╔══
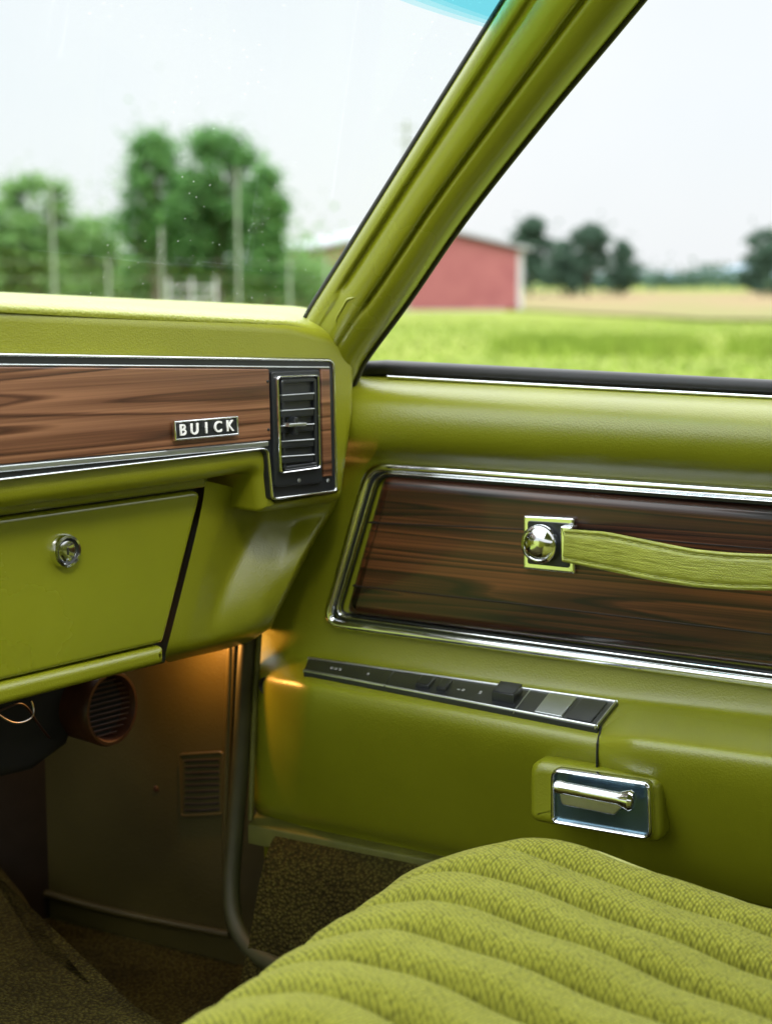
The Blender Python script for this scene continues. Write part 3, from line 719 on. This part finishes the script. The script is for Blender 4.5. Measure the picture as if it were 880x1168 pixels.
M_post=simple('weathered_post',(.24,.27,.21),.8,0,noise=.3,ns=5)
fn=group('wire_fence')
vs=[];fs=[];fm=[]
us=[-60,62,124,185,272,330,372]
for u in us:
    p=gp(u,38); tall=3.5 if u in (62,) else (2.5 if u==185 else 1.8)
    if u==272: tall=3.9
    limb(vs,fs,fm,p,p+V((0,0,tall)),.035,.03,8)
for z in (.5,.9,1.3,1.7):
    for a,b in zip(us[:-1],us[1:]): limb(vs,fs,fm,gp(a,38)+V((0,0,z)),gp(b,38)+V((0,0,z)),.006,.006,4)
obj('posts_and_wires',vs,fs,M_post,fn)
gt=group('farm_gate'); vs=[];fs=[];fm=[]
a=gp(192,34);b=gp(246,33)
for z in (.35,.6,.85,1.1): limb(vs,fs,fm,a+V((0,0,z)),b+V((0,0,z)),.02,.02,6)
for p in (a,b,(a+b)/2): limb(vs,fs,fm,p,p+V((0,0,1.3)),.03,.03,6)
limb(vs,fs,fm,a+V((0,0,.35)),b+V((0,0,1.1)),.02,.02,6)
obj('gate_frame',vs,fs,M_trim,gt)
up2=group('utility_pole'); vs=[];fs=[];fm=[]
p=gp(463,95); h=(320-142)/1819*95+1.15-p.z
limb(vs,fs,fm,p,p+V((0,0,h)),.14,.09,8)
e=V((rgt.x,rgt.y,0)).normalized()
for z in (h-.4,h-1.2): limb(vs,fs,fm,p-e*.6+V((0,0,z)),p+e*.6+V((0,0,z)),.05,.05,6)
obj('pole_and_crossarms',vs,fs,M_post,up2)

# =============== LIGHT: overcast sky, brighter overhead than at the horizon ===============
w=bpy.data.worlds.new('World'); S.world=w; w.use_nodes=True; nt=w.node_tree
bgd=nt.nodes['Background']; sk=nt.nodes.new('ShaderNodeTexSky'); sk.sky_type='NISHITA'; sk.sun_disc=False
sd=V((-.62,-.50,.75)).normalized()
sk.sun_elevation=math.asin(sd.z); sk.sun_rotation=math.atan2(sd.x,sd.y); sk.air_density=1.0; sk.dust_density=3.0
tcn=nt.nodes.new('ShaderNodeTexCoord'); nz=N(nt,'ShaderNodeTexNoise',Scale=2.6,Detail=5.0); nt.links.new(tcn.outputs['Generated'],nz.inputs['Vector'])
rp=ramp(nt,nz.outputs['Fac'],[(.3,(.85,.895,.93)),(.7,(.97,.98,.98))])
sx=nt.nodes.new('ShaderNodeSeparateXYZ'); nt.links.new(tcn.outputs['Generated'],sx.inputs[0])
mr=N(nt,'ShaderNodeMapRange',interpolation_type='SMOOTHSTEP'); mr.inputs['From Min'].default_value=.20; mr.inputs['From Max'].default_value=.55
mr.inputs['To Min'].default_value=7.4; mr.inputs['To Max'].default_value=33.0; nt.links.new(sx.outputs['Z'],mr.inputs['Value'])
cl=N(nt,'ShaderNodeVectorMath',operation='SCALE'); nt.links.new(mr.outputs['Result'],cl.inputs['Scale']); nt.links.new(rp.outputs['Color'],cl.inputs[0])
mx=N(nt,'ShaderNodeMix',data_type='RGBA'); mx.inputs[0].default_value=.88
nt.links.new(sk.outputs['Color'],mx.inputs[6]); nt.links.new(cl.outputs[0],mx.inputs[7]); nt.links.new(mx.outputs[2],bgd.inputs['Color'])
bgd.inputs['Strength'].default_value=.15
sl=bpy.data.lights.new('sun','SUN'); sl.energy=1.5; sl.angle=radians(10); sl.color=(1,.96,.88)
so=bpy.data.objects.new('sun',sl); S.collection.objects.link(so); so.rotation_euler=sd.to_track_quat('Z','Y').to_euler(); so.location=(0,0,20)
S.view_settings.view_transform='Standard'; S.view_settings.look='None'; S.view_settings.exposure=0
cam=bpy.data.cameras.new('camera'); co_=bpy.data.objects.new('camera',cam); S.collection.objects.link(co_)
co_.matrix_world=Matrix(((rgt.x,upv.x,-fwd.x,CAM.x),(rgt.y,upv.y,-fwd.y,CAM.y),(rgt.z,upv.z,-fwd.z,CAM.z),(0,0,0,1)))
cam.sensor_fit='VERTICAL'; cam.sensor_height=36; cam.lens=F/1168*36; cam.clip_start=.02; cam.clip_end=9000
cam.dof.use_dof=True; cam.dof.focus_distance=1.26; cam.dof.aperture_fstop=5.6
S.camera=co_
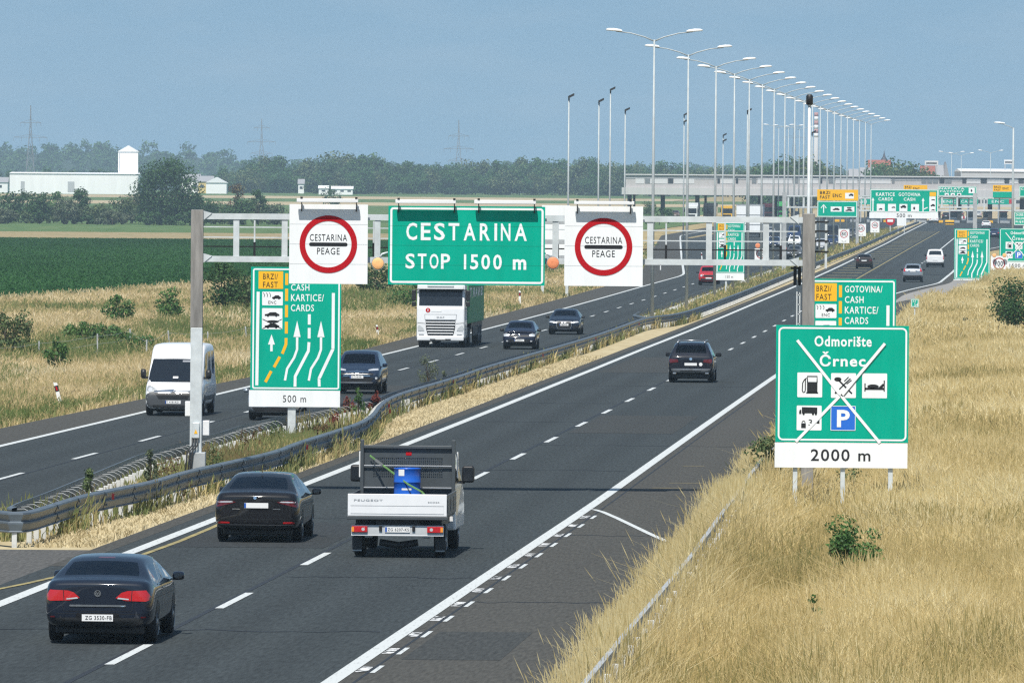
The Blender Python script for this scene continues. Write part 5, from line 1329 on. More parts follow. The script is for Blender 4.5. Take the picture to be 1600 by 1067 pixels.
╚══
• _Exercise aim_: Omit the pictures. Transcribe every record exactly.

• _Output of the task_:
The Blender Python script for this scene continues. Write part 3, from line 719 on. This part finishes the script. The script is for Blender 4.5. Measure the picture as if it were 880x1168 pixels.
M_post=simple('weathered_post',(.24,.27,.21),.8,0,noise=.3,ns=5)
fn=group('wire_fence')
vs=[];fs=[];fm=[]
us=[-60,62,124,185,272,330,372]
for u in us:
    p=gp(u,38); tall=3.5 if u in (62,) else (2.5 if u==185 else 1.8)
    if u==272: tall=3.9
    limb(vs,fs,fm,p,p+V((0,0,tall)),.035,.03,8)
for z in (.5,.9,1.3,1.7):
    for a,b in zip(us[:-1],us[1:]): limb(vs,fs,fm,gp(a,38)+V((0,0,z)),gp(b,38)+V((0,0,z)),.006,.006,4)
obj('posts_and_wires',vs,fs,M_post,fn)
gt=group('farm_gate'); vs=[];fs=[];fm=[]
a=gp(192,34);b=gp(246,33)
for z in (.35,.6,.85,1.1): limb(vs,fs,fm,a+V((0,0,z)),b+V((0,0,z)),.02,.02,6)
for p in (a,b,(a+b)/2): limb(vs,fs,fm,p,p+V((0,0,1.3)),.03,.03,6)
limb(vs,fs,fm,a+V((0,0,.35)),b+V((0,0,1.1)),.02,.02,6)
obj('gate_frame',vs,fs,M_trim,gt)
up2=group('utility_pole'); vs=[];fs=[];fm=[]
p=gp(463,95); h=(320-142)/1819*95+1.15-p.z
limb(vs,fs,fm,p,p+V((0,0,h)),.14,.09,8)
e=V((rgt.x,rgt.y,0)).normalized()
for z in (h-.4,h-1.2): limb(vs,fs,fm,p-e*.6+V((0,0,z)),p+e*.6+V((0,0,z)),.05,.05,6)
obj('pole_and_crossarms',vs,fs,M_post,up2)

# =============== LIGHT: overcast sky, brighter overhead than at the horizon ===============
w=bpy.data.worlds.new('World'); S.world=w; w.use_nodes=True; nt=w.node_tree
bgd=nt.nodes['Background']; sk=nt.nodes.new('ShaderNodeTexSky'); sk.sky_type='NISHITA'; sk.sun_disc=False
sd=V((-.62,-.50,.75)).normalized()
sk.sun_elevation=math.asin(sd.z); sk.sun_rotation=math.atan2(sd.x,sd.y); sk.air_density=1.0; sk.dust_density=3.0
tcn=nt.nodes.new('ShaderNodeTexCoord'); nz=N(nt,'ShaderNodeTexNoise',Scale=2.6,Detail=5.0); nt.links.new(tcn.outputs['Generated'],nz.inputs['Vector'])
rp=ramp(nt,nz.outputs['Fac'],[(.3,(.85,.895,.93)),(.7,(.97,.98,.98))])
sx=nt.nodes.new('ShaderNodeSeparateXYZ'); nt.links.new(tcn.outputs['Generated'],sx.inputs[0])
mr=N(nt,'ShaderNodeMapRange',interpolation_type='SMOOTHSTEP'); mr.inputs['From Min'].default_value=.20; mr.inputs['From Max'].default_value=.55
mr.inputs['To Min'].default_value=7.4; mr.inputs['To Max'].default_value=33.0; nt.links.new(sx.outputs['Z'],mr.inputs['Value'])
cl=N(nt,'ShaderNodeVectorMath',operation='SCALE'); nt.links.new(mr.outputs['Result'],cl.inputs['Scale']); nt.links.new(rp.outputs['Color'],cl.inputs[0])
mx=N(nt,'ShaderNodeMix',data_type='RGBA'); mx.inputs[0].default_value=.88
nt.links.new(sk.outputs['Color'],mx.inputs[6]); nt.links.new(cl.outputs[0],mx.inputs[7]); nt.links.new(mx.outputs[2],bgd.inputs['Color'])
bgd.inputs['Strength'].default_value=.15
sl=bpy.data.lights.new('sun','SUN'); sl.energy=1.5; sl.angle=radians(10); sl.color=(1,.96,.88)
so=bpy.data.objects.new('sun',sl); S.collection.objects.link(so); so.rotation_euler=sd.to_track_quat('Z','Y').to_euler(); so.location=(0,0,20)
S.view_settings.view_transform='Standard'; S.view_settings.look='None'; S.view_settings.exposure=0
cam=bpy.data.cameras.new('camera'); co_=bpy.data.objects.new('camera',cam); S.collection.objects.link(co_)
co_.matrix_world=Matrix(((rgt.x,upv.x,-fwd.x,CAM.x),(rgt.y,upv.y,-fwd.y,CAM.y),(rgt.z,upv.z,-fwd.z,CAM.z),(0,0,0,1)))
cam.sensor_fit='VERTICAL'; cam.sensor_height=36; cam.lens=F/1168*36; cam.clip_start=.02; cam.clip_end=9000
cam.dof.use_dof=True; cam.dof.focus_distance=1.26; cam.dof.aperture_fstop=5.6
S.camera=co_
The Blender Python script for this scene continues. Write part 5, from line 1329 on. More parts follow. The script is for Blender 4.5. Take the picture to be 1600 by 1067 pixels.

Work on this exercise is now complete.